За пять лет успели  погибнуть три поколения...) Одна из досок треснула: за мемориалами в селах традиционно ухаживают школьники. Уехали учителя…

- Какого черта?! – спрашиваю я у гридинцев. – Почему? Плохо жить?

Спрашиваю от бессилия понять и почти отчаяния. Я не поверю в положительный ответ. Жить не плохо.

Не на кого свалить – ни революция, ни советская власть, ни Горбачевская перестройка, ни Путин, ни отсутствие демократии в России тут не причем. Ничего не «прокатывает», как говорят мои клиенты-подростки. Никто не притеснял и не притесняет жителей далекой северной деревни. Наоборот – уже во времена советской власти впервые проложили дорогу к железнодорожной станции (до этого все сообщение – только морем). Построили эту самую школу, клуб (нынче в нем провалилась крыша – некому танцевать и слушать лекции общества «Знание»). Существовал вполне доходный рыболовецкий колхоз…

В перестройку колхоз, конечно, развалился. И государству не было до гридинцев никакого дела. Но пусть мне кто-нибудь скажет, что во времена Ивана Грозного или Николая 1 кто-то заботился о них больше, чем теперь. Сами как-то справлялись… Пытались, надо отдать должное, и нынче. В перестройку была рыболовецкая артель, артель по добыче водорослей… Что-то не склеилось с доставкой, с продажей. Разорились. И что? Это повод впервые за полтысячи лет опустить руки?

- Жить хорошо, - невозмутимо отвечают мне сидящие на лавочке гридинцы. – Но старые мы уже, чтобы детей делать. Рожалка заржавела. А молодые… что ж… уехали…

Для справки:

По статистике в России из 59 тысяч школ почти 40 тысяч – сельские. В большинстве сельских школ за партами сидят не более 5-10 человек. Содержать их – финансово нерентабельно.

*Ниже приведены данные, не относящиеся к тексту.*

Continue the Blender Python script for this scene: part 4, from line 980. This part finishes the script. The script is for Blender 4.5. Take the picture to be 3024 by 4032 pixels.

Есть точка зрения – просто закрыть малокомплектные школы. Вслед за ними несомненно умрут и деревни. Но может быть, так и надо? – закономерный процесс развития… Чего? Куда?

В университете на биофаке нас учили, что деградация (упрощение организации, как, например, у глистов) – это тоже эволюция.

Но я почему-то уверена, что когда умрет деревня Гридино, которая как минимум в полтора раза старше Петербурга, наш общий мир станет беднее…

А если дети «кончатся» и в остальных малокомплектных школах?

Во времена моего детства была очень популярна песня «С чего начинается Родина?» Кто может сказать: где и когда она кончается?